Surtout, nous sommes conscients de l'ampleur du défi. Cela se traduit aussi dans notre bilan en matière de réduction de l'utilisation des pesticides, en baisse de 20 % en 2020 par rapport à la période 2012-2017. Nous pouvons également nous satisfaire de la chute très significative de l'utilisation des substances les plus préoccupantes relevant de la catégorie CMR entre 2016 et 2020. Dans le cadre du plan de relance et du plan d'investissement France 2030, nous allons plus loin, en renforçant le développement de produits de biocontrôle et en réduisant les autorisations de mise sur le marché de nombreux produits contenant du glyphosate. Quant aux investissements, plus de 800 millions d'euros sont engagés pour renouveler et acheter des équipements de substitution et pour accélérer la troisième révolution agricole. Celle-ci s'appuiera, entre autres, sur l'agroécologie qui se développera.

En effet, chers collègues, le nerf de la guerre est bien la recherche de solutions alternatives. La sortie du glyphosate nécessite un travail de préparation et de recherche sur plusieurs années, dans lequel nous sommes déjà engagés. Néanmoins, il faut reconnaître la réalité, nous ne disposons pas encore d'alternative fiable et pérenne au glyphosate pour l'ensemble des cultures agricoles. Il faut donc avancer avec pragmatisme et surtout renforcer les moyens alloués au développement et à la recherche.

En revanche, sortir du glyphosate de manière immédiate et unilatérale serait lourd de conséquences pour les Français.

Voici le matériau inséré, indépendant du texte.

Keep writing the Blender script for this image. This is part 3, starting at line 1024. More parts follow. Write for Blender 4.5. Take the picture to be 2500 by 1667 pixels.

La sortie immédiate du glyphosate engendrerait des surcoûts de 50 à 150 euros par hectare, mettant à mal la viabilité économique de nos exploitations agricoles et menaçant même certaines de disparition, ce qui aurait notamment pour effet de réduire notre capacité d'exportation et d'aide alimentaire à l'Afrique. La distorsion de concurrence créée par cette interdiction ne serait pas acceptable pour nos agriculteurs : l'interdire en France seulement conduirait à manquer notre cible avec pour premières victimes, les agriculteurs français.

Pour notre bonne information, rappelons que seul un pays en Europe interdit le glyphosate : le Luxembourg. Les autres États membres ont soit renoncé – l'Autriche, par exemple –, soit fait des annonces sans appliquer la mesure. Dans le monde, seul le Sri Lanka l'avait interdit pour finalement revenir sur cette mesure.

Il en résulte mon troisième point : l'actuelle présidence française du Conseil de l'Union européenne sera l'occasion pour notre pays d'être, une fois de plus, la locomotive de ce combat jusqu'à ce que la Commission européenne présente sa proposition sur le sujet d'ici à la fin de l'année. En effet, rappelons que c'est le gouvernement français qui, au mois de novembre 2017, a évité la prolongation de la licence du glyphosate de dix ans en la ramenant à une durée de cinq ans. Nous devons continuer sur cette voie et trouver une solution avec nos partenaires européens pour tendre vers une convergence environnementale et sociale européenne. C'est au niveau européen que doit se résoudre le problème ; notre collègue Chassaigne partage ce point de vue.

Nous sommes nombreux à penser que nous ne pouvons pas laisser nos agriculteurs sans solution, dans une impasse. Pire, l'interdiction immédiate du glyphosate serait susceptible d'engendrer des usages dont l'impact environnemental et sanitaire ne serait pas plus souhaitable. Vous l'aurez donc compris, le groupe Mouvement démocrate (MODEM) et démocrates apparentés est contre cette proposition de loi qui va, qui plus est, à l'encontre de notre objectif essentiel de consolider notre souveraineté alimentaire.